Oui il a compris, mais ça fait deux jours, et sa famille s’inquiète, et ce soir c’est Noël…

J’examine la moto. C’est de la bonne mécanique, il n’y a pas à dire, mais énorme, lourde, recouverte de choses dont on se demande l’utilité, haute sur ses pattes, et chaussée de pneus routes, qui n’ont aucune accroche sur cette piste recouverte de cailloux de toutes tailles.

Je décide de faire une tentative, on ne sait jamais, certaines machines sont très maniables sous un aspect peu engageant. Il se précipite avec la clé de contact, et après qu’il l’ait introduite et tournée dans l’orifice, un joli feu d’artifice s’anime sur le tableau de bord comme sur une chaîne stéréo !

Je ne m’attarde pas à apprendre toutes ces commandes sur le guidon, j’ai juste besoin de savoir où est le démarreur, et si la première c’est bien en bas. Je n’aurai pas besoin du reste, à part les freins bien entendu, mais ils sont au même endroit sur toutes les motos, et pas de doute que mon instinct va vite savoir les utiliser.

Le moteur démarre au quart de tour, avec un bruit de ventilateur du genre qu’on entend pas plus que les six cylindres des 4x4 de parisiens, loin du son claquant de ma propre machine. Je démarre lentement, mais les deux cent kilos ont besoin de vitesse pour accepter l’équilibre sur deux roues, le moindre coup d’accélérateur faisant déraper la roue arrière dans la pente, en projetant la machine en avant. Il faut jouer de l’embrayage et des freins, mais c’est le relief de la piste qui se joue de moi. Quelques mètres et me voilà par terre. Gerardo s’élance pour m’aider à la relever, mais il souffre du dos sans pourtant s’économiser. Une seconde tentative m’en apprend un peu plus, mais aussi que tomber du côté du vide risque de me coûter très cher, aussi je renonce à mourir tout de suite, et cherche un peu de répit.

Je lui parle de mon ami Aziz, garagiste à Midelt, qui aura sûrement une solution. Il a déjà sorti tellement de gens de leurs problèmes qu’on peut croire qu’il a une solution à tout ! Nous remontons lentement jusqu’au col où j’ai laissé mes affaires.

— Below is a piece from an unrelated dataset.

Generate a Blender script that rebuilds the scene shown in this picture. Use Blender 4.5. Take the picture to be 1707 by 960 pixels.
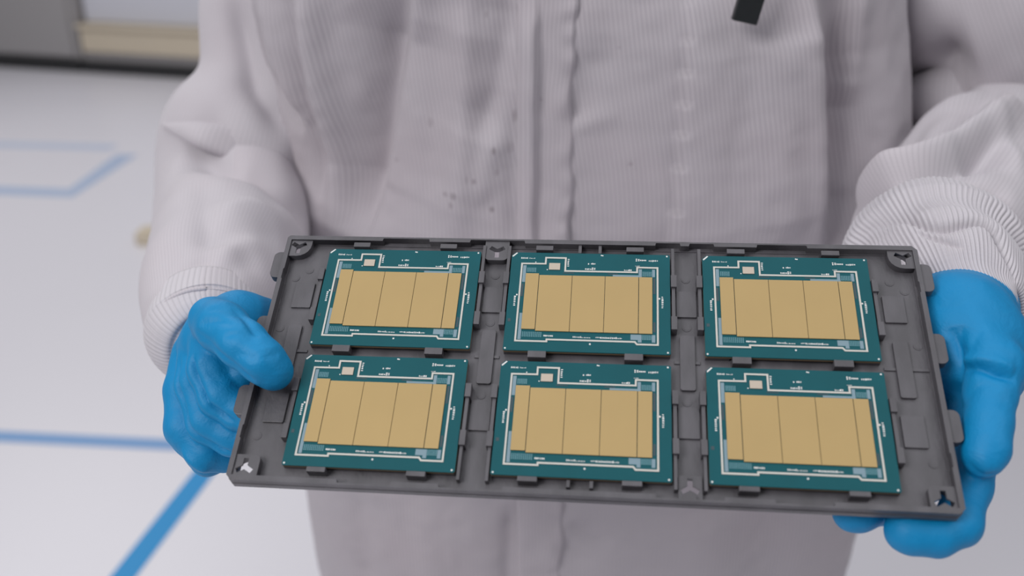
import bpy, bmesh, math, random
import numpy as np
from mathutils import Vector, Matrix

for o in list(bpy.data.objects):
    bpy.data.objects.remove(o)
SC = bpy.context.scene
COL = SC.collection
random.seed(7)
RNG = np.random.default_rng(5)

# ------------------------------------------------------------------ camera, light, exposure
FPX = 1586.0
PITCH = math.radians(24.0)
CAMZ = 1.27
cp, sp = math.cos(PITCH), math.sin(PITCH)
CAM = np.array([0.0, 0.0, CAMZ])
AX_X = np.array([1.0, 0, 0]); AX_D = np.array([0, -sp, -cp]); AX_F = np.array([0, cp, -sp])

cd = bpy.data.cameras.new('camera')
cam = bpy.data.objects.new('camera', cd)
COL.objects.link(cam)
cd.sensor_width = 36.0
cd.lens = FPX / 1707 * 36.0
cam.location = CAM.tolist()
cam.rotation_euler = (math.radians(90) - PITCH, 0, 0)
cd.clip_start = 0.02
cd.dof.use_dof = True
cd.dof.focus_distance = 0.475
cd.dof.aperture_fstop = 5.2
SC.camera = cam

w = bpy.data.worlds.new('world')
SC.world = w
w.use_nodes = True
w.node_tree.nodes['Background'].inputs[0].default_value = (0.93, 0.94, 1.0, 1)
w.node_tree.nodes['Background'].inputs[1].default_value = 0.22


def area(name, loc, target, size, sizey, power, color):
    l = bpy.data.lights.new(name, 'AREA')
    l.shape = 'RECTANGLE'; l.size = size; l.size_y = sizey; l.energy = power; l.color = color
    o = bpy.data.objects.new(name, l); COL.objects.link(o)
    o.location = loc
    o.rotation_euler = (Vector(target) - Vector(loc)).to_track_quat('-Z', 'Y').to_euler()
    return o


area('ceiling_lamp_panel', (-1.9, -1.3, 2.75), (-1.1, -0.3, 0), 1.3, 1.4, 68, (1.0, 0.985, 0.97))
area('ceiling_lamp_panel', (0.0, 0.5, 2.75), (0.0, 0.5, 0), 2.6, 2.2, 23, (0.97, 0.98, 1.0))
area('ceiling_lamp_panel', (1.9, -0.6, 2.75), (1.9, -0.6, 0), 1.2, 1.6, 18, (1.0, 0.985, 0.97))
area('ceiling_lamp_panel', (0.0, 2.6, 2.75), (0.0, 2.6, 0), 2.4, 1.2, 16, (1.0, 0.985, 0.97))
area('ceiling_lamp_panel', (-2.6, 4.2, 2.75), (-2.6, 4.2, 0), 2.0, 3.0, 46, (1.0, 0.985, 0.98))
SC.view_settings.view_transform = 'Standard'
SC.view_settings.look = 'None'
SC.view_settings.gamma = 1
SC.view_settings.use_curve_mapping = False
SC.view_settings.exposure = 0.0


# ------------------------------------------------------------------ measuring helpers
def P(u, v, d):
    """world point on the sight line of a measured spot at distance d (m) along the lens axis"""
    return CAM + d * (AX_F + AX_X * (u - 853.5) / FPX + AX_D * (v - 480) / FPX)


def proj(p):
    q = np.asarray(p) - CAM
    z = q @ AX_F
    return 853.5 + FPX * (q @ AX_X) / z, 480 + FPX * (q @ AX_D) / z, z


def G(u, v, z=0.0):
    d = AX_F + AX_X * (u - 853.5) / FPX + AX_D * (v - 480) / FPX
    s = (z - CAMZ) / d[2]
    return CAM + d * s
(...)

Miracle ! Il y a du réseau, et je peux expliquer la situation à Aziz, qui va venir rapidement. Nous irons l’attendre près du croisement des pistes au bas du raidillon précédant le col côté vallée. Pas loin de deux heures après, nous voyons arriver lentement par la piste un fourgon Mercédès. Aziz arrive avec un ami, le chauffeur du fourgon, que les risques de la piste ne feront pas reculer devant l’opportunité de rendre service en gagnant quelques billets. S’il arrive jusqu’au col ce sera déjà un miracle. Il faudra faire le reste à pied, en poussant la machine à quatre… Je n’ose pas voir le côté impossible, de peur de voir ce qui m’attend…

Le chauffeur plein de bonne volonté s’acharne un moment contre le raidillon, mais puisqu’il ne pourra pas aller au-delà du col, nous décidons de laisser le fourgon et de continuer à pied jusqu’à la moto. Quelques palabres pour que chacun s’informe, et nous partons bravement, mais au devant d’une mission quasi impossible.

Arrivé sur place, la taille de la moto fait comprendre aux nouveaux venus la difficulté de l’entreprise. Mais comme Aziz a toujours la solution, il suffit de le laisser parler !...

« Patrice, tu vas la sortir de là ! »

… Je n’ai pas dit qu’il avait forcément la meilleure solution pour tout le monde, mais il faut convenir d’une certaine évidence… En réalité, depuis que j’ai vu cette moto couchée en arrivant sur les lieux, j’ai su que ce serait à moi de la sortir de là, et depuis je n’ai pas trouvé le moyen de faire autrement… Faut que je m’y colle, et que ça marche. Aziz est un optimiste convaincu, pas toujours réaliste, mais doué d’une énergie qui prend parfois figure d’entêtement… Je me laisse gonfler par ses paroles encourageantes en me disant que l’obstination est à la base de la réussite, moi qui n’ai aucune ambition ! Mais pourquoi faut-il que ça tombe encore sur moi ?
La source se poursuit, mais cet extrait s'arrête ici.